From the first line of the data below through the line bearing "COL = S.collection", reproduce each line exactly; do not include pictures.

-- begin Extracted records --

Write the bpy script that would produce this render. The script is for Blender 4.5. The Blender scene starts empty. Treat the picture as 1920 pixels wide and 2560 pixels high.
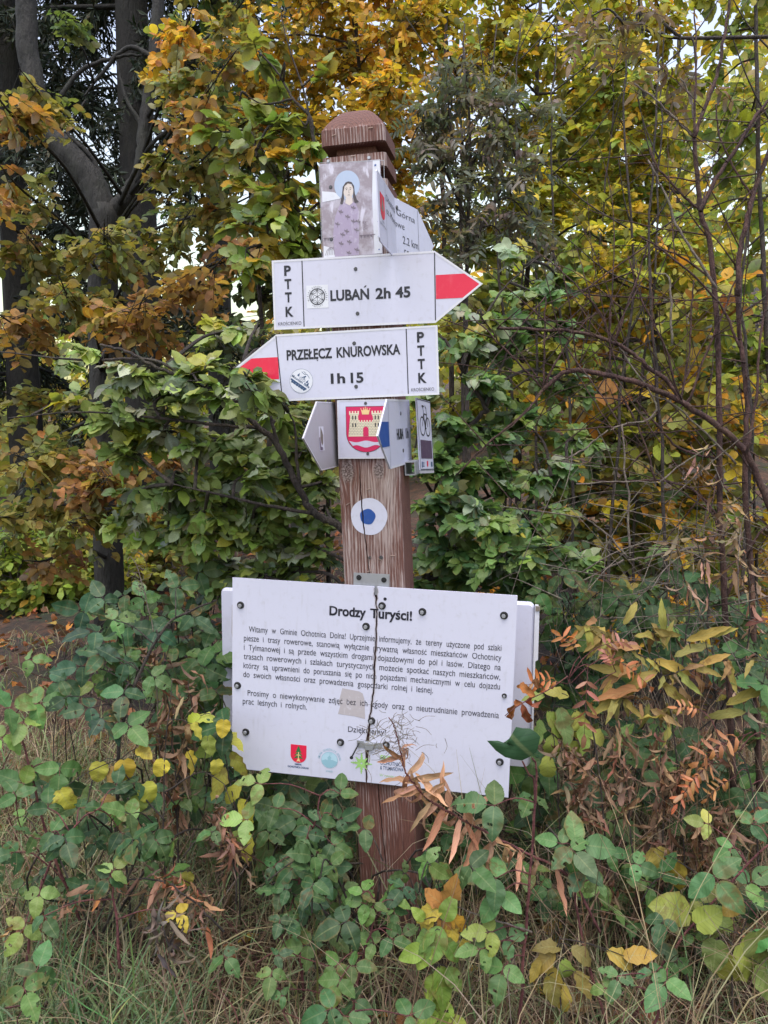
import bpy, math, random
import numpy as np
from mathutils import Matrix, Vector
R = math.radians
random.seed(5)
rng = np.random.default_rng(11)
S = bpy.context.scene
COL = S.collection

# ------------------------------------------------------------------ camera, sky, sun, exposure
LEAN = R(2.69)                                   # the post leans a little to one side
PF = Matrix.Translation((0, 0, 1.0)) @ Matrix.Rotation(-LEAN, 4, 'Y')   # frame of the post: x along its face, y depth, z up
CAM = Vector((0.41526, -1.68327, 0.19891))
F_ = Vector((-0.18476, 0.97687, -0.10763)).normalized()
U_ = Vector((0.02564, 0.11427, 0.99312)); U_ = (U_ - F_ * U_.dot(F_)).normalized()
R_ = F_.cross(U_)
camd = bpy.data.cameras.new('camera'); cam = bpy.data.objects.new('camera', camd); COL.objects.link(cam)
camd.sensor_fit = 'VERTICAL'; camd.sensor_height = 36; camd.sensor_width = 27
camd.lens = 36 * 1995 / 2560; camd.clip_start = 0.05; camd.clip_end = 500
cm = Matrix.Identity(4)
for i in range(3):
    cm[i][0] = R_[i]; cm[i][1] = U_[i]; cm[i][2] = -F_[i]; cm[i][3] = CAM[i]
CM = PF @ cm
cam.matrix_world = CM
S.camera = cam
CR, CU, CF, CP = [np.array(CM.col[k][:3]) * (-1 if k == 2 else 1) for k in range(4)]

world = bpy.data.worlds.new('World'); S.world = world; world.use_nodes = True
wn = world.node_tree; bg = wn.nodes['Background']
sky = wn.nodes.new('ShaderNodeTexSky'); sky.sky_type = 'NISHITA'; sky.sun_disc = False
SUN_EL, SUN_AZ = R(74), R(182)
sky.sun_elevation = SUN_EL; sky.sun_rotation = SUN_AZ; sky.air_density = 2.2; sky.dust_density = 3.0; sky.ozone_density = 1.0
hs = wn.nodes.new('ShaderNodeHueSaturation'); hs.inputs['Saturation'].default_value = 0.9; hs.inputs['Hue'].default_value = 0.545
wn.links.new(sky.outputs[0], hs.inputs['Color']); wn.links.new(hs.outputs[0], bg.inputs[0])
bg.inputs[1].default_value = 0.15
sd = bpy.data.lights.new('sun', 'SUN'); sd.energy = 1.2; sd.angle = R(60); sd.color = (1, 0.95, 0.92)
sun = bpy.data.objects.new('sun', sd); COL.objects.link(sun)
sv = Vector((math.sin(SUN_AZ) * math.cos(SUN_EL), math.cos(SUN_AZ) * math.cos(SUN_EL), math.sin(SUN_EL)))
sun.rotation_euler = sv.to_track_quat('Z', 'Y').to_euler()
S.view_settings.view_transform = 'Standard'; S.view_settings.look = 'None'
S.view_settings.gamma = 1; S.view_settings.exposure = 1.12
S.cycles.max_bounces = 8; S.cycles.diffuse_bounces = 4; S.cycles.glossy_bounces = 2
S.cycles.transmission_bounces = 4; S.cycles.transparent_max_bounces = 4

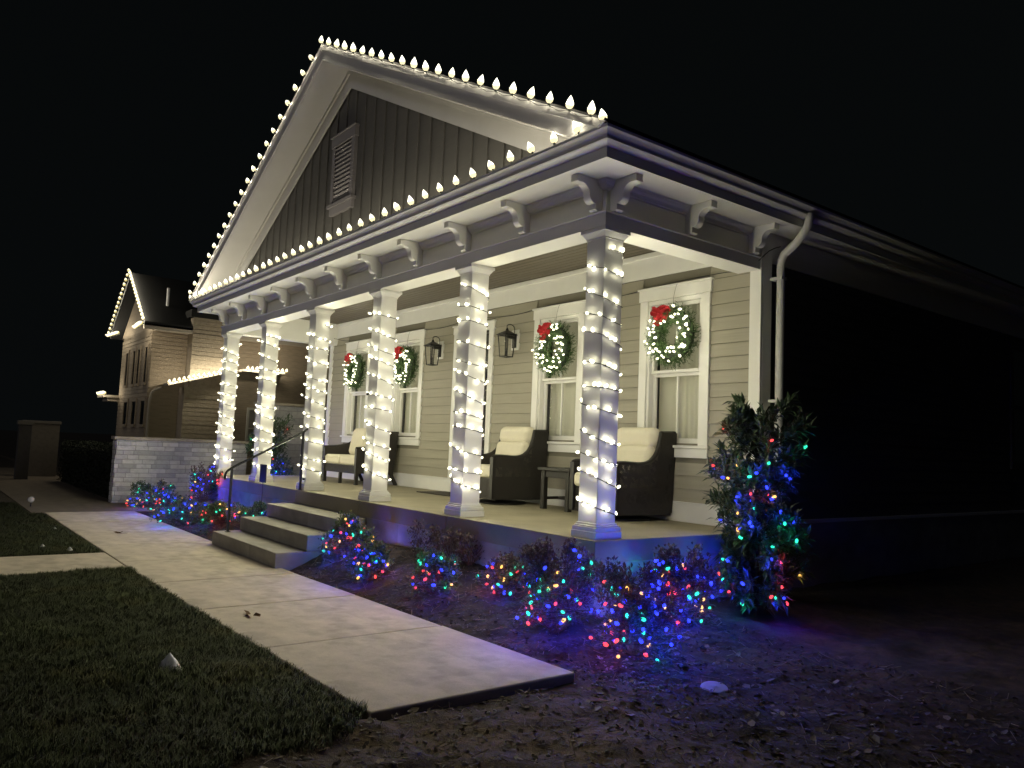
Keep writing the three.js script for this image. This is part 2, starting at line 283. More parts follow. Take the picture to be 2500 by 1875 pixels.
{
  const porch = thing('front_porch', 'long raised concrete porch slab carrying six lit white columns', 'porch', [XC, 0, -1.2]);
  const X = [0, -2.3, -4.36, -6.41, -8.47, -L];
  for (let i = 0; i < 5; i++) part(porch, 'slab', box(X[i + 1] + 0.003, X[i] - 0.003, 0.565, F, WZ, 0, 0.008), M.deck);
  part(porch, 'foundation', box(-L + 0.012, -0.012, -0.2, 0.562, WZ, -0.012), M.found);
  const steps = thing('concrete_steps', 'three broad concrete steps rising from the sidewalk to the porch', 'steps', [-5.3, 0, 0.6]);
  for (const [y, z] of [[0.556, 0.393], [0.37, 0.77], [0.18, 1.148]]) {
    const y0 = y === 0.556 ? 0.372 : y === 0.37 ? 0.182 : -0.15;
    part(steps, 'step', box(-6.49, -4.12, y0, y, 0.002, z, 0.012), M.step);
  }
  const mat = thing('doormat', 'dark doormat lying on the porch before the front door', 'doormat', [-5.35, F, -2.0]);
  part(mat, 'mat', box(-5.8, -4.9, F + 0.001, F + 0.014, -2.26, -1.72, 0.004), M.mat);
}

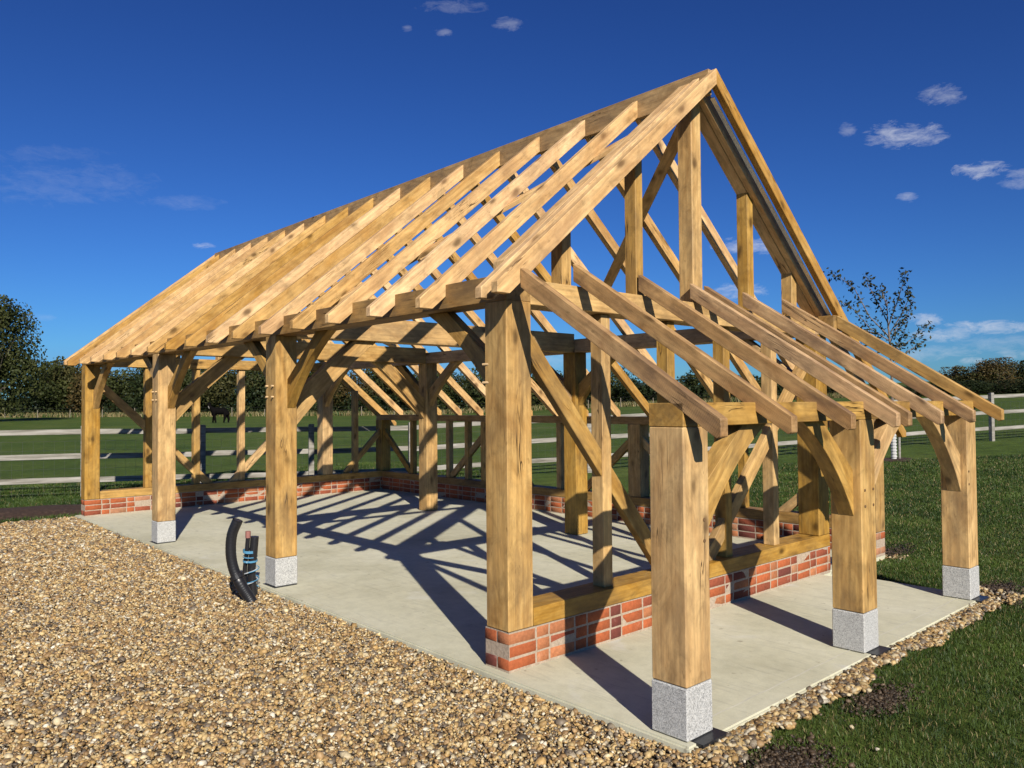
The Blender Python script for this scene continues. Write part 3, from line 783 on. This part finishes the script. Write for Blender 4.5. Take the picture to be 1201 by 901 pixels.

-- end Extracted records --

- Output below -
Write the bpy script that would produce this render. The script is for Blender 4.5. The Blender scene starts empty. Treat the picture as 1920 pixels wide and 2560 pixels high.
import bpy, math, random
import numpy as np
from mathutils import Matrix, Vector
R = math.radians
random.seed(5)
rng = np.random.default_rng(11)
S = bpy.context.scene
COL = S.collection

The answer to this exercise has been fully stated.